DATASET EXCERPT:
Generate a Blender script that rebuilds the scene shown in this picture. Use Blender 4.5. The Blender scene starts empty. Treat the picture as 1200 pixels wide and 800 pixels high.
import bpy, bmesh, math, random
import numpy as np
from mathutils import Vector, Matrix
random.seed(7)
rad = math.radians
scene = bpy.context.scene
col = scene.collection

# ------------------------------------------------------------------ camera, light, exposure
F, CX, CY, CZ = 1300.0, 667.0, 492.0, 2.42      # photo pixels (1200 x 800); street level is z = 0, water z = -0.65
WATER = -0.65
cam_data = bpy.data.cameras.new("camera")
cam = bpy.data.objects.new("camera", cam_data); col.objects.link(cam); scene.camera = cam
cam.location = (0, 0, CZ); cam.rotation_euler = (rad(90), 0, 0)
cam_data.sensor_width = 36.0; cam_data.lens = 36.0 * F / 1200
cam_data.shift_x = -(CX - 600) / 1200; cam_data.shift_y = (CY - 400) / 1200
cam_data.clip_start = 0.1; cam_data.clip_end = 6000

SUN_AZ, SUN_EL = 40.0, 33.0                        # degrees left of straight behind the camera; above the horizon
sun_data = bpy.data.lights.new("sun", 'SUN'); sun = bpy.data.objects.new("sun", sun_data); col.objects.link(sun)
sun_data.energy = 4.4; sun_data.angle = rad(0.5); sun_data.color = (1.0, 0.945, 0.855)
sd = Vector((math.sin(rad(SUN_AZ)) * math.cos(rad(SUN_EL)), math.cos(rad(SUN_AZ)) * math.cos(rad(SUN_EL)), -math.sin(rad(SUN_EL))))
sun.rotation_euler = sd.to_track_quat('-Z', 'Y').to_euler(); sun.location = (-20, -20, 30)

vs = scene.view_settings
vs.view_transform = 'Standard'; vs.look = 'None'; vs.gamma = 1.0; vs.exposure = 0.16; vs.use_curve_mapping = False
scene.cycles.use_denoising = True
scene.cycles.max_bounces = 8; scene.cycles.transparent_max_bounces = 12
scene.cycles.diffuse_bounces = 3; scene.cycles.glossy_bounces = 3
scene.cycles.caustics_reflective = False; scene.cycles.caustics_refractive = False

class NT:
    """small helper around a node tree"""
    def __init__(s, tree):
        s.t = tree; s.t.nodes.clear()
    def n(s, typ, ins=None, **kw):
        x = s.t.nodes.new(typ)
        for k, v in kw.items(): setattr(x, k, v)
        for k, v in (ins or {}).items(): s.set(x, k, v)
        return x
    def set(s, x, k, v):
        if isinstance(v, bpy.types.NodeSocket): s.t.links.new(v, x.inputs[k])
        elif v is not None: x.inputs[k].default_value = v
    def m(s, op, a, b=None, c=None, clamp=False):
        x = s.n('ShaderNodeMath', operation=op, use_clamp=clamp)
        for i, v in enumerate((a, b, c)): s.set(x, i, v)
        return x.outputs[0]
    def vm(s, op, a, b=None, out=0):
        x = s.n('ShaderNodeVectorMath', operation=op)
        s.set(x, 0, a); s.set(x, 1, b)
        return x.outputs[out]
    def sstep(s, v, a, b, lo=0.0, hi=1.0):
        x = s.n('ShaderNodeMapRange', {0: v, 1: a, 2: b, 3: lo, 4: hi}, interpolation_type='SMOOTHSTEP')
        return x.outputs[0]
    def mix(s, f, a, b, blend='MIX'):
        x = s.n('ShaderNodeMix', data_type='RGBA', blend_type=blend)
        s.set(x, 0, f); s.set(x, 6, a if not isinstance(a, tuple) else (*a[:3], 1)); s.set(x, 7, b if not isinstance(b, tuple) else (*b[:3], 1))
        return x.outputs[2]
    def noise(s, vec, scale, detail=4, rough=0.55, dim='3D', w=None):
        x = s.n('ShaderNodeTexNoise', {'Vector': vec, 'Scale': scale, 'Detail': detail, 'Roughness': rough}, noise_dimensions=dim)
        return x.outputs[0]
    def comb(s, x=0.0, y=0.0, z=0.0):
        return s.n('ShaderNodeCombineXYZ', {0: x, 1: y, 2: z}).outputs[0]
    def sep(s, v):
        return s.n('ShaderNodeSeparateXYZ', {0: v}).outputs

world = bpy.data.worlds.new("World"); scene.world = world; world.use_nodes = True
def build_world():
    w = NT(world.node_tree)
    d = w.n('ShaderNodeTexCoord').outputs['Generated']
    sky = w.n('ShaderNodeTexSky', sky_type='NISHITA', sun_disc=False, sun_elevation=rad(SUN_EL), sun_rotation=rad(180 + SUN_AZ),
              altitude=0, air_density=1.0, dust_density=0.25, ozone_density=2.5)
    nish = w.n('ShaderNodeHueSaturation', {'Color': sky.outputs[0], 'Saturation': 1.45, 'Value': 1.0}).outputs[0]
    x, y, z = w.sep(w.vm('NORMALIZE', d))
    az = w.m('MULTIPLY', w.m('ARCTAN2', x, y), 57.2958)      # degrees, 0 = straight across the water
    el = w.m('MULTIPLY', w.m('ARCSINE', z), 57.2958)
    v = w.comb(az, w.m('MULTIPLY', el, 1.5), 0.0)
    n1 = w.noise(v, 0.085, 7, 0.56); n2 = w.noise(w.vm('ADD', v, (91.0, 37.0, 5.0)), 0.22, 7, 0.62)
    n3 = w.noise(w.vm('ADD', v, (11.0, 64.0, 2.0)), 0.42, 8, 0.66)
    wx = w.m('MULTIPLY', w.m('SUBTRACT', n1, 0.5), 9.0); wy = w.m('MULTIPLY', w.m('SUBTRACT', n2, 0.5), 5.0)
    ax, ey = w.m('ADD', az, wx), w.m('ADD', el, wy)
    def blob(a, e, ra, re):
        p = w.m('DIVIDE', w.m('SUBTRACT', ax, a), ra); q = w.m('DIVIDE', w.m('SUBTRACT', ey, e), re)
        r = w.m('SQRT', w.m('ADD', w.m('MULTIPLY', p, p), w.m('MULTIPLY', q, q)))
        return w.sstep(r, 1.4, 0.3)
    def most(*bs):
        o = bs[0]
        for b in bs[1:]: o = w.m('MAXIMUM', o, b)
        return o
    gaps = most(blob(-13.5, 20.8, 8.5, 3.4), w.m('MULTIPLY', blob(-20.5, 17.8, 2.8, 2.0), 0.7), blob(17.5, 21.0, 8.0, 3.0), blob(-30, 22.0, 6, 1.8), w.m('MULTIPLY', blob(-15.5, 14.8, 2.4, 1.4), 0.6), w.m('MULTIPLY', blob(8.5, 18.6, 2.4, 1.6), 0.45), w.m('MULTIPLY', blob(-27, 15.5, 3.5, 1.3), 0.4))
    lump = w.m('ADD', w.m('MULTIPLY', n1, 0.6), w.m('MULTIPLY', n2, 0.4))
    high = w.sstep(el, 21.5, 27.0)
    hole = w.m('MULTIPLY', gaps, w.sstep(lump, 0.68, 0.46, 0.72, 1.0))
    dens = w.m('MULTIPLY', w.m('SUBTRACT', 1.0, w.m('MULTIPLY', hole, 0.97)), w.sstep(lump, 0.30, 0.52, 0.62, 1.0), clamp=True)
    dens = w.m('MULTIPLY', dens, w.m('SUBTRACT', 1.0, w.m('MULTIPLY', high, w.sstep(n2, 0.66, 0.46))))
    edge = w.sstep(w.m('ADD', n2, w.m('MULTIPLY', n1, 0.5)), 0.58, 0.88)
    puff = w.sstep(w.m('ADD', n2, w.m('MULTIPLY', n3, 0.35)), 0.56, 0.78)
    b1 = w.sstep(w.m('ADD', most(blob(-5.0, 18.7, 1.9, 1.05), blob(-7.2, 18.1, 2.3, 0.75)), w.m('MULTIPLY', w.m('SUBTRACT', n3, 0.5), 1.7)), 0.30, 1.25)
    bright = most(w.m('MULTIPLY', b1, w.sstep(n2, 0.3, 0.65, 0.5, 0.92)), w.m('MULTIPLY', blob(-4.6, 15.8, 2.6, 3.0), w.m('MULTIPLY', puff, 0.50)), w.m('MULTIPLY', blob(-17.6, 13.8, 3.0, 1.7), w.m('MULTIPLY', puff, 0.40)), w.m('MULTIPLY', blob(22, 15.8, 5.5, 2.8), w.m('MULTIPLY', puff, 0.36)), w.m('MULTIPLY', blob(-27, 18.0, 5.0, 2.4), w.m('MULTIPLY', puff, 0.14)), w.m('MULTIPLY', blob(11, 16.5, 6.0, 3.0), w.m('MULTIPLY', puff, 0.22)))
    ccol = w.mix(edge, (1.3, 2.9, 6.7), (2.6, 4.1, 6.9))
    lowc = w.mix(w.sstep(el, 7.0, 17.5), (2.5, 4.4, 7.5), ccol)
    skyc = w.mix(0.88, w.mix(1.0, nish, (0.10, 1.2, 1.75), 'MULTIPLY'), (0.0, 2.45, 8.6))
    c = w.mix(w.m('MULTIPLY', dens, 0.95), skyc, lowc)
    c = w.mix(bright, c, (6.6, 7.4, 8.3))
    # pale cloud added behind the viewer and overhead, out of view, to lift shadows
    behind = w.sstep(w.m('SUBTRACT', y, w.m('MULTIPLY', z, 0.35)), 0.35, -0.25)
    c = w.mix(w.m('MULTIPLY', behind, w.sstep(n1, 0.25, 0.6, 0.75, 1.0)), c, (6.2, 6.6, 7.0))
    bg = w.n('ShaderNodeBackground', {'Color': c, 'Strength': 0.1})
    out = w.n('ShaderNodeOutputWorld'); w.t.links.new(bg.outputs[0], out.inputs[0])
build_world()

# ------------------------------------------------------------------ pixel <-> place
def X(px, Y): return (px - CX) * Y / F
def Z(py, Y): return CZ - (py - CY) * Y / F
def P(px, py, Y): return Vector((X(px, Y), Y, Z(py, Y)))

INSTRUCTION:
Please print the material above exactly as it appears, from its first line through the line containing "col = scene.collection", inclusive, and stop there.

FULL OUTPUT:
Generate a Blender script that rebuilds the scene shown in this picture. Use Blender 4.5. The Blender scene starts empty. Treat the picture as 1200 pixels wide and 800 pixels high.
import bpy, bmesh, math, random
import numpy as np
from mathutils import Vector, Matrix
random.seed(7)
rad = math.radians
scene = bpy.context.scene
col = scene.collection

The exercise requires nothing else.